Journal six times each year and operate social media accounts. The Utah Bar’s mission and vision is that “[t]he lawyers of the Utah … Bar serve the public and legal profession with excellence, civility, and integrity. [The Utah Bar] envision[s] a just legal system that is understood, valued, and accessible to all.” Mission & History of the Bar, Utah State Bar, https://www.utahbar.org/about/. The Utah Bar has established procedures through which members who object to the expenditure of their fees on activities—legislative or otherwise—can apply for a rebate and, possibly, receive a refund.
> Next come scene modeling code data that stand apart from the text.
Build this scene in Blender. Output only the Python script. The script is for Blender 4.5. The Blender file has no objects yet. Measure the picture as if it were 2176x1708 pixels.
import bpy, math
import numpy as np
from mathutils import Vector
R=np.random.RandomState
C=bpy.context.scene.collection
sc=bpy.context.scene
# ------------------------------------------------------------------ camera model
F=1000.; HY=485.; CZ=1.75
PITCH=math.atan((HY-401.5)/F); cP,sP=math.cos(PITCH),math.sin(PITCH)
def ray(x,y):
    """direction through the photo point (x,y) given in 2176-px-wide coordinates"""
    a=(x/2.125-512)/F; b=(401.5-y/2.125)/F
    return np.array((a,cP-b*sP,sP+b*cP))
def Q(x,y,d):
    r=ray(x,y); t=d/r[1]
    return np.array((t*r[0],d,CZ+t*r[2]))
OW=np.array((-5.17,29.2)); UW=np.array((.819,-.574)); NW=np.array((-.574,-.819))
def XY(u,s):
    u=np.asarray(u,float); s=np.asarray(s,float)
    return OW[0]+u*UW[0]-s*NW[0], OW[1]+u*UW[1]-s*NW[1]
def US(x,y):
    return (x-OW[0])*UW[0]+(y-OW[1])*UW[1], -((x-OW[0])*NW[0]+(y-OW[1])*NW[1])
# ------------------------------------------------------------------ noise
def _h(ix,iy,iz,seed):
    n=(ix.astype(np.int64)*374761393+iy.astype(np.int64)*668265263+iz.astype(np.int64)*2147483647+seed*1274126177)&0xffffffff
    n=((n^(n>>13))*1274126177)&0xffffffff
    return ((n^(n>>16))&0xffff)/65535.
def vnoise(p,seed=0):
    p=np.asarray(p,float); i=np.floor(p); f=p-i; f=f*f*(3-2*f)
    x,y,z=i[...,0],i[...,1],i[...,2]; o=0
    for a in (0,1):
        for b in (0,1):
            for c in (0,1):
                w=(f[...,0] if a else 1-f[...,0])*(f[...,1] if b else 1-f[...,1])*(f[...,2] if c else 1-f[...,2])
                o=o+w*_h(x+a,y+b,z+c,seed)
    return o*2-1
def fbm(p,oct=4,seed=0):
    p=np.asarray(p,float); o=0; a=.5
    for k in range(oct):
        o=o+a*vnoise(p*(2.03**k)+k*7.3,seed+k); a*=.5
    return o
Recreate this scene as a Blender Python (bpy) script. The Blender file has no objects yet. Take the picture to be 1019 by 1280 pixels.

Utah State Bar Keller Refund Request Policieis [sic] and Procedures, https://www.utahbar.org/wp-content/uploads/Keller-Refund-and-Objection-Procedures.pdf. Utah Bar members who object to expenditures on legislative activities must apply for a rebate in writing to the Executive Director after the Utah Bar Journal publishes its annual notice of rebate. Id. “Any member of the Bar who objects to the expenditure of funds by the Board may apply for a license fee rebate in an amount representing that member’s pro rata portion of the amount of

the lawyer’s licensing fees spent on legislative activities … for the preceding 12-month period.” Id. Members objecting to “the use of any portion of the licensee’s license fees for activities he or she considers promotes or opposes political or ideological causes which are not already included in the rebate may request the Board to review the licensee’s objections.” Id. Within 45 days of the publication of the notice of rebate, members must object in writing and submit their objections by mail to the Executive Director. Id. The Board will then review each written objection, respond to each, and, if the Board agrees with the objection, “immediately refund the portion of the licensee’s dues that are attributable to the activity, with interest paid on that sum of money from the date the licensee’s fees were received to the date of the refund.” Id. “The Board’s response[s] [to each objection] will include an explanation of the Board’s reasoning in

agreeing or disagreeing with each objection.” Id. Ms. Pomeroy, as a Utah lawyer, “is compelled to [be] a member of the [Utah Bar] and to pay an annual fee to the [Utah Bar] as a condition of engaging in [the legal] profession.” (Compl., ECF No. 2 at ¶ 33.) She challenges those requirements because the Utah Bar has used her dues to engage in what she alleges are objectionable non-germane activities, including lobbying, publishing the Utah Bar Journal, and making statements on Utah Bar social media accounts. She also argues that “[b]ecause the U[tah Bar] refuses to implement adequate procedures to allow [her] to avoid funding objectionable non-germane activities with her membership dues, [the Utah Bar] has violated its obligation to implement procedural safeguards as [required and laid out by] the Supreme Court[.]” (ECF No. 127 at 2.1) LEGAL STANDARD A court “shall grant summary judgment if the movant shows that there is no genuine

dispute as to any material fact and the movant is entitled to judgment as a matter of law.” Fed. R. Civ. P. 56(a). Material facts are those that might affect the outcome of the case. See Birch v. Polaris Indus., Inc., 812 F.3d 1238, 1251 (10th Cir. 2015) (“Only disputes over facts that might affect the outcome of the suit under the governing law will properly preclude the entry of summary judgment.”). Once the movant shows there is an absence of a genuine dispute of material fact, Celotex Corp. v. Catrett, 477 U.S. 317, 323 (1986) (citation omitted), the burden shifts to the nonmoving party to “set forth specific facts showing that there is a genuine issue for trial.” Anderson v. Liberty Lobby, Inc., 477 U.S. 242, 248 (1986). “[S]ummary judgment will not lie if the dispute about a material fact is ‘genuine,’ that is, if the evidence is such that a reasonable jury could

return a verdict for the nonmoving party.” Id. at 248. “[W]hile [courts] draw all reasonable inferences in favor of the non-moving party, ‘an inference is unreasonable if it requires a degree of speculation and conjecture that renders [the factfinder’s] findings a guess or mere possibility.’” GeoMetWatch Corp. v. Behunin, 38 F.4th 1183, 1200 (10th Cir. 2022) (quoting Pioneer Ctrs. Holding Co. Emp. Stock Ownership Plan & Tr. v.